- Exercise instructions:
Reproduce exactly the opening lines of the listing, stopping after the line that contains "s.default_value = (*v, 1)" and including it.

- Collected material:

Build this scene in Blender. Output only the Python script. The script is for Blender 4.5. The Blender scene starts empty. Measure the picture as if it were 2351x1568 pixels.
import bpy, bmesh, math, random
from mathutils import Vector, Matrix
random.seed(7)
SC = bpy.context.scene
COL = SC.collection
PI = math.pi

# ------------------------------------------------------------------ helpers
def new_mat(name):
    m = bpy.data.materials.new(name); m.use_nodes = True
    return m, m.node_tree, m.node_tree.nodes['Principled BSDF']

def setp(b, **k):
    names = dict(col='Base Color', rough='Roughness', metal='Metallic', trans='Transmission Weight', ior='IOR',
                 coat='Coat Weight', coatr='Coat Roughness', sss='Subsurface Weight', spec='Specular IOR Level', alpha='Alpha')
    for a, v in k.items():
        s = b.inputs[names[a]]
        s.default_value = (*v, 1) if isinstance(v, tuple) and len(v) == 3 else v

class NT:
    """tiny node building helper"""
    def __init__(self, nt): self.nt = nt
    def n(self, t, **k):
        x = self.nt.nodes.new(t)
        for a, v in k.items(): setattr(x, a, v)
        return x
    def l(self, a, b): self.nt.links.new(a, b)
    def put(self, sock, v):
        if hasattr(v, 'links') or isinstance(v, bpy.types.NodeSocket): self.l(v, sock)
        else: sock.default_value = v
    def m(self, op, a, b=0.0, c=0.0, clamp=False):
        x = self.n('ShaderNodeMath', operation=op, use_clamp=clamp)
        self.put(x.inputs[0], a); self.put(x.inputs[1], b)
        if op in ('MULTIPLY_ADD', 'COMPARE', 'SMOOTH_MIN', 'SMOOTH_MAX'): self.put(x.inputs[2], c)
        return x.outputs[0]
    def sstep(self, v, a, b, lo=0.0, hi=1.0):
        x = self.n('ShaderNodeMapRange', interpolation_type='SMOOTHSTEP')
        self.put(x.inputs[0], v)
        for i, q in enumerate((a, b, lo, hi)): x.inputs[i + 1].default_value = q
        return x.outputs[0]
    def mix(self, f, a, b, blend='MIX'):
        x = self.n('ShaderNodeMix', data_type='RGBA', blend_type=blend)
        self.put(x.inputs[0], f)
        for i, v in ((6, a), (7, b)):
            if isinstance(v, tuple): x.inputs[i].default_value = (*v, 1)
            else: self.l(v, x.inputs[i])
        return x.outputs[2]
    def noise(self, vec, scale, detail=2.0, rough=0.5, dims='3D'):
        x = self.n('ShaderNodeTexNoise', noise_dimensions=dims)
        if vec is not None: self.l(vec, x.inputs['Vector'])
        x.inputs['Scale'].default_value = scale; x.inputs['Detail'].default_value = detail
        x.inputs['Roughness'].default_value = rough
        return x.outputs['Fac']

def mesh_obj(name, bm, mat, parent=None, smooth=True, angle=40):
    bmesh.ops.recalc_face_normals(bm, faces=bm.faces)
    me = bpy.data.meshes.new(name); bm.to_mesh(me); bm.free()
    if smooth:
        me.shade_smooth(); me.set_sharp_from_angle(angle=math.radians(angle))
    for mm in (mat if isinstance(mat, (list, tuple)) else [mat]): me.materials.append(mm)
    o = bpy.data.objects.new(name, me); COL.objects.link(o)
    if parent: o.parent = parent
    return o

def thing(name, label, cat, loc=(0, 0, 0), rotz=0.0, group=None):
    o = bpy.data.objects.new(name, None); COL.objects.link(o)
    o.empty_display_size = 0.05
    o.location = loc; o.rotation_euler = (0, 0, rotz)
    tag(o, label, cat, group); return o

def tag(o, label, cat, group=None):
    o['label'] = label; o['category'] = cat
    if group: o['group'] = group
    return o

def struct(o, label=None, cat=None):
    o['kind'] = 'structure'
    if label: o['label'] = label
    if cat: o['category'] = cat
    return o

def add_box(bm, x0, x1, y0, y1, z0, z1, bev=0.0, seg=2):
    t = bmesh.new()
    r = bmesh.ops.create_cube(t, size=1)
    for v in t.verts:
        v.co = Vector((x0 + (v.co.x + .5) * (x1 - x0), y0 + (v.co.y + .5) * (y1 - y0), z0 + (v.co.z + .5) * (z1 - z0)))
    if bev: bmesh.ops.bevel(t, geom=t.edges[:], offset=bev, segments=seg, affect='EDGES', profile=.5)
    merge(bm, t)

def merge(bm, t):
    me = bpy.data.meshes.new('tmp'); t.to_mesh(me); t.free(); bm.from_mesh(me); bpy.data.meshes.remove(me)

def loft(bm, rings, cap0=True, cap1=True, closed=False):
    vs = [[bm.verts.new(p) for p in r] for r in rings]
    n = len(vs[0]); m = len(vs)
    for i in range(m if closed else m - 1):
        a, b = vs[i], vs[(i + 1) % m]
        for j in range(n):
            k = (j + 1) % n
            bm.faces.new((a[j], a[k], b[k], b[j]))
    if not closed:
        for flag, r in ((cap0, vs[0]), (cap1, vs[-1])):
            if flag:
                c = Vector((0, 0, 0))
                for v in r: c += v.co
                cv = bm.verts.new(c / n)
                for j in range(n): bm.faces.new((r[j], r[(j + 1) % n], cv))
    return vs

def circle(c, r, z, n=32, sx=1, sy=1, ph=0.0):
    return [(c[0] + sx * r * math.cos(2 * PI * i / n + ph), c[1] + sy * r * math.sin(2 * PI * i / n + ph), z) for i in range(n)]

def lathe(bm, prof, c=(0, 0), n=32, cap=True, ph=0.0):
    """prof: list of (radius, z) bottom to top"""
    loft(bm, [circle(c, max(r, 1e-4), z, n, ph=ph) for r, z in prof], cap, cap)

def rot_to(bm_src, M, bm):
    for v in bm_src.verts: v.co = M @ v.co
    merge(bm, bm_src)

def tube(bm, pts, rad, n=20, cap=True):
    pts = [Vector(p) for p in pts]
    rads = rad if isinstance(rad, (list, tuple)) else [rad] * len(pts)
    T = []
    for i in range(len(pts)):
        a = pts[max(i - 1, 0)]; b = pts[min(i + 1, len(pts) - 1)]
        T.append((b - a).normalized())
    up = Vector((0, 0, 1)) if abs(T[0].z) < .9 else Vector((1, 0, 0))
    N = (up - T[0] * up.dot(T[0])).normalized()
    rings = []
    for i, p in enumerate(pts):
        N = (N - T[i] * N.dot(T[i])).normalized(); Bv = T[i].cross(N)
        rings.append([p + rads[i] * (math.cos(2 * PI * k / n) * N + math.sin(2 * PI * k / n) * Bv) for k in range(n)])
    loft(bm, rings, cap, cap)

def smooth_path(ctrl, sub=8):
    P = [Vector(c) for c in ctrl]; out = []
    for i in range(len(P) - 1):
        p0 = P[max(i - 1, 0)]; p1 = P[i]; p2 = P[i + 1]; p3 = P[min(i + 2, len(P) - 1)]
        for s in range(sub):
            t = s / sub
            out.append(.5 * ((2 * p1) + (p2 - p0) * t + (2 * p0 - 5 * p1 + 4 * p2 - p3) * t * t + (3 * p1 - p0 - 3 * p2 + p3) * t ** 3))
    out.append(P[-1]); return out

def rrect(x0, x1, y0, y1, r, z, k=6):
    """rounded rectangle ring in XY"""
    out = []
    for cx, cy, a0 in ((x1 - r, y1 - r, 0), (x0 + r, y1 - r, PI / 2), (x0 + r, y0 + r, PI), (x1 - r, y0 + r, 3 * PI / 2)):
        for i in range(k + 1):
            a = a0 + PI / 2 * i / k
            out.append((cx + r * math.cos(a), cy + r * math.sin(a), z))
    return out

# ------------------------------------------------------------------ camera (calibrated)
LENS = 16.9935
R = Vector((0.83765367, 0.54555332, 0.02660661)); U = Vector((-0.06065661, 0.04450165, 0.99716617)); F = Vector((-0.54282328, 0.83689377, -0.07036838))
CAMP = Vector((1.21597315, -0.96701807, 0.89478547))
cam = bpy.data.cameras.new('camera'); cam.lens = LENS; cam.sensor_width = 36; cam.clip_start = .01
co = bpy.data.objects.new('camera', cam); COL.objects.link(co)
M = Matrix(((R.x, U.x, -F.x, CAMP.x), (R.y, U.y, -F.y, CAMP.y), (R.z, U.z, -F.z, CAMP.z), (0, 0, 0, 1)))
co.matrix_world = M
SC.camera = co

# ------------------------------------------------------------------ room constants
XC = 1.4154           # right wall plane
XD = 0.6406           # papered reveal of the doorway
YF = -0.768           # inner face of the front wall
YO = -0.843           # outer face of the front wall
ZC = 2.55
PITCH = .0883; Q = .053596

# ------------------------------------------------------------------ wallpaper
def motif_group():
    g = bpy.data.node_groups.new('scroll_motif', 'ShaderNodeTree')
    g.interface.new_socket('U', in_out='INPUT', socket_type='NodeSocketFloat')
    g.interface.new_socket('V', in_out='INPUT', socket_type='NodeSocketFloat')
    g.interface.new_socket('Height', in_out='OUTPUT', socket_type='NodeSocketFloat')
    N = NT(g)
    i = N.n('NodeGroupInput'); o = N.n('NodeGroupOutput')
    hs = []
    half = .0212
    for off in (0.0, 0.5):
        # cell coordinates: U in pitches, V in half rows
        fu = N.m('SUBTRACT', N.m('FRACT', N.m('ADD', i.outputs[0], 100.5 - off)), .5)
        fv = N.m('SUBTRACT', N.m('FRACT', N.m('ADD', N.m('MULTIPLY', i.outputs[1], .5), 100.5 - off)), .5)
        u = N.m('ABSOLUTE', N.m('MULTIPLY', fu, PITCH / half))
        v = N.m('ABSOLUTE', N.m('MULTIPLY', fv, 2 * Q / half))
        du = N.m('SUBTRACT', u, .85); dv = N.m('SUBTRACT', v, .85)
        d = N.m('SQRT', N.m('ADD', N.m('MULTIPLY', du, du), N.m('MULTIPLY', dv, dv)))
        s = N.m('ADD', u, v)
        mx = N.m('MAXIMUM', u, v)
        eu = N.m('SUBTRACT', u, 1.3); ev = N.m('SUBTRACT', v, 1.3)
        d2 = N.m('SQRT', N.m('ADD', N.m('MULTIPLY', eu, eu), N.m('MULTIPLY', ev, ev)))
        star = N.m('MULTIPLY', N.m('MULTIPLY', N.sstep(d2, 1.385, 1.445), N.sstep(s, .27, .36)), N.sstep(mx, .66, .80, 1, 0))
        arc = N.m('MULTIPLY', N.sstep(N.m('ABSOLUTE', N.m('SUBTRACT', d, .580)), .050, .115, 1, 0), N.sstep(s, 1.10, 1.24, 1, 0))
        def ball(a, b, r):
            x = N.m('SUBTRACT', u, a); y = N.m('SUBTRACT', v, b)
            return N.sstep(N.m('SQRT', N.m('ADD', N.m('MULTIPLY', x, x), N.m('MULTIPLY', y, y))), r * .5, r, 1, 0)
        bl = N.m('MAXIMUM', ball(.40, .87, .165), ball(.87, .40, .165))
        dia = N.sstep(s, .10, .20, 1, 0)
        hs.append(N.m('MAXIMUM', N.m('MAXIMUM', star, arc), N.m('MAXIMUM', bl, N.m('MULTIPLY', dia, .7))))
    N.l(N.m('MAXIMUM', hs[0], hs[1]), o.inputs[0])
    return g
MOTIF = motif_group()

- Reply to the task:
Build this scene in Blender. Output only the Python script. The script is for Blender 4.5. The Blender scene starts empty. Measure the picture as if it were 2351x1568 pixels.
import bpy, bmesh, math, random
from mathutils import Vector, Matrix
random.seed(7)
SC = bpy.context.scene
COL = SC.collection
PI = math.pi

# ------------------------------------------------------------------ helpers
def new_mat(name):
    m = bpy.data.materials.new(name); m.use_nodes = True
    return m, m.node_tree, m.node_tree.nodes['Principled BSDF']

def setp(b, **k):
    names = dict(col='Base Color', rough='Roughness', metal='Metallic', trans='Transmission Weight', ior='IOR',
                 coat='Coat Weight', coatr='Coat Roughness', sss='Subsurface Weight', spec='Specular IOR Level', alpha='Alpha')
    for a, v in k.items():
        s = b.inputs[names[a]]
        s.default_value = (*v, 1) if isinstance(v, tuple) and len(v) == 3 else v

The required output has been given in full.